Dreams come true, but not this kind of dream, he thought. This was a dream too far.
This was sport at its most dramatic and most unpredictable. Nobody wanted to think of Jamieson walking out of here without having added to his legend. That was no slight on Murdoch, it was just an illustration of the love that is shown to Jamieson in Scotland.
He has stood like a colossus above these Games for two years and it felt right that he would be its ultimate feel-good story. Tollcross was ready and waiting for a coronation of a great Scot. But it was a different Scot. Still great, but different.
It was reckoned that Murdoch's greatest strength in the pool was over shorter distances.
The morning session altered the narrative somewhat when he broke the Commonwealth Games record in qualifying. Even then, the collective wisdom of Tollcross had it that Jamieson had kept something in reserve, that when the moment of truth arrived The Man would emerge.
It wasn't a man, but a boy. Murdoch is 20 years old. A pup and an underdog. His face at the end was a picture to beat all pictures.
There will be so many wonderful images of joy in these Games but Murdoch's look of shock as he stared up at the board that hailed him as the champion was one that will live long in the memory.
He uttered an expletive in that moment and later apologised. No need. No need at all. The boy won a gold medal, broke a second Commonwealth Games record in one day and came wondrously close to breaking the world record that Jamieson had targeted so publicly and, perhaps, so naively.
All around the pool there was acclamation of the new master but it was acclamation heavily laced with shock. This was not the story they were expecting to see. Side by side in the water, Murdoch in lane four and Jamieson in lane five, the twin emotions of joy and despair were so evident.

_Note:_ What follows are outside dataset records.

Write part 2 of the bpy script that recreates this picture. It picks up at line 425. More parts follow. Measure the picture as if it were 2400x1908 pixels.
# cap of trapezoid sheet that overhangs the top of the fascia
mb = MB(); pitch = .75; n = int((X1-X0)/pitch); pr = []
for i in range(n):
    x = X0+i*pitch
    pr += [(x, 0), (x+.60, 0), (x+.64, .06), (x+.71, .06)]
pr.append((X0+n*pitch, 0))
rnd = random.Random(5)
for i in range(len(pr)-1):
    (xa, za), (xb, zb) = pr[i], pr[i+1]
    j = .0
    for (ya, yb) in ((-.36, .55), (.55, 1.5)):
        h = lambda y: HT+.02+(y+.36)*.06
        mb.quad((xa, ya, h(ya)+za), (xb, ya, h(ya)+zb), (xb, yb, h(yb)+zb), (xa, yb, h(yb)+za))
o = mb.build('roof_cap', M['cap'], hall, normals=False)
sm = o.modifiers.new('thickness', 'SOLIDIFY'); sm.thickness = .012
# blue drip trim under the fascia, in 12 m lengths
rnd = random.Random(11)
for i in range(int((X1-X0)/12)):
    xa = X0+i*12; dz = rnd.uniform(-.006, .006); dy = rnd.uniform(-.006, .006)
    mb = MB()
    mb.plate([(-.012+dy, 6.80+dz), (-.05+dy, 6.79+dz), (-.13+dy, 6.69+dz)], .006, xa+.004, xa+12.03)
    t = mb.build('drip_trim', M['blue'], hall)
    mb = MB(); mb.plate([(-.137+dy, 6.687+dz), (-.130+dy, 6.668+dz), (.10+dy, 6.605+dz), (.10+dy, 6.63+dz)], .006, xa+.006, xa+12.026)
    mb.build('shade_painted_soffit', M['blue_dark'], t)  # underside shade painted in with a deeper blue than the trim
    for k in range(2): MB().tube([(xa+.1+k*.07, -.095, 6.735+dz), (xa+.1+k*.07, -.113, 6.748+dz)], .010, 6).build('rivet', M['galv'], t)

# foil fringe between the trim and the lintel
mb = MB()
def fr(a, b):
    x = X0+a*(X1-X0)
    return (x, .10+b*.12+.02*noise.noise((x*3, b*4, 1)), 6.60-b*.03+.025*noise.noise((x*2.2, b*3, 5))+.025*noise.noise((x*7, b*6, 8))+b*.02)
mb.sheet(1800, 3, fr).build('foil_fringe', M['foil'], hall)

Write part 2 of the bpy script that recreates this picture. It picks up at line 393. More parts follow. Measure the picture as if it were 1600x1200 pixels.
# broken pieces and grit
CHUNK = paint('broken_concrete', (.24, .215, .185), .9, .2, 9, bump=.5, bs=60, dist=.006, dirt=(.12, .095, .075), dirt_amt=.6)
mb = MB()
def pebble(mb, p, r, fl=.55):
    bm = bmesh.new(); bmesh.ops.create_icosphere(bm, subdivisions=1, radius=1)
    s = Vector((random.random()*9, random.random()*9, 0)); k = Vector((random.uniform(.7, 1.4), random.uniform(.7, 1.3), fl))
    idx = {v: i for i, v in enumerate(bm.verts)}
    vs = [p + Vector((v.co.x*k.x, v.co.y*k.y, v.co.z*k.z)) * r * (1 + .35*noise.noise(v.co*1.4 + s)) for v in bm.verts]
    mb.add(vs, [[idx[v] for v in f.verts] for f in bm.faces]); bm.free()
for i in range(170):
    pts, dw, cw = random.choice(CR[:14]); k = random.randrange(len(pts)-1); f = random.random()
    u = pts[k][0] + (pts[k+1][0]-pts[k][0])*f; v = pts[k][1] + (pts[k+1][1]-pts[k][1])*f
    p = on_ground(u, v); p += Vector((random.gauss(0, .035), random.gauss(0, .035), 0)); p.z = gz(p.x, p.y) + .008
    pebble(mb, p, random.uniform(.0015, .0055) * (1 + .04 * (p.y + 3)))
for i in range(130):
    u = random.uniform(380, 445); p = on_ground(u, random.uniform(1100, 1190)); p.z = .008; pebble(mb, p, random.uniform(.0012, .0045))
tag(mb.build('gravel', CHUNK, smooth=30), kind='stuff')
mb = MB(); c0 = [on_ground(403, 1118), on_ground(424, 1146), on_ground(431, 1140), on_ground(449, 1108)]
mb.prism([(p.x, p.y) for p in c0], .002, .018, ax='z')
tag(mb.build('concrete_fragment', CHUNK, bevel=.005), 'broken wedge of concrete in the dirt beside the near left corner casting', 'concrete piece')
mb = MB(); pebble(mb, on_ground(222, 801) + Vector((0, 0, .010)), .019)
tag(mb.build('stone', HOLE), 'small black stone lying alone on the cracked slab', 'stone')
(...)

After the medal ceremony they walked around the pool and Jamieson looked shattered. Time and again on that circuit of Tollcross the bronze medallist Englishman, Andrew Willis, comforted Jamieson. He had a little word in his ear.
He patted him on the back. He tried to do something that was impossible in those minutes.
No acts of kindness - however generous and classy - were going to lessen the dejection.
Tollcross is such an intimate venue. When the swimmers go by you can almost feel the spray on your face.
When the giant board reveals the winners and losers you can almost make out the emotion on the faces of their family members on the other side of the pool.
Team Murdoch were just another bunch of faces in the crowd in the preamble. Murdoch's grandfather was in there somewhere, sitting quietly in the stand on the night of his 70th birthday until such time as his grandson brought him to his feet.
This was riotous stuff. A golden night for a new golden boy.
A night when Ross Murdoch announced himself on the Commonwealth stage - and far beyond.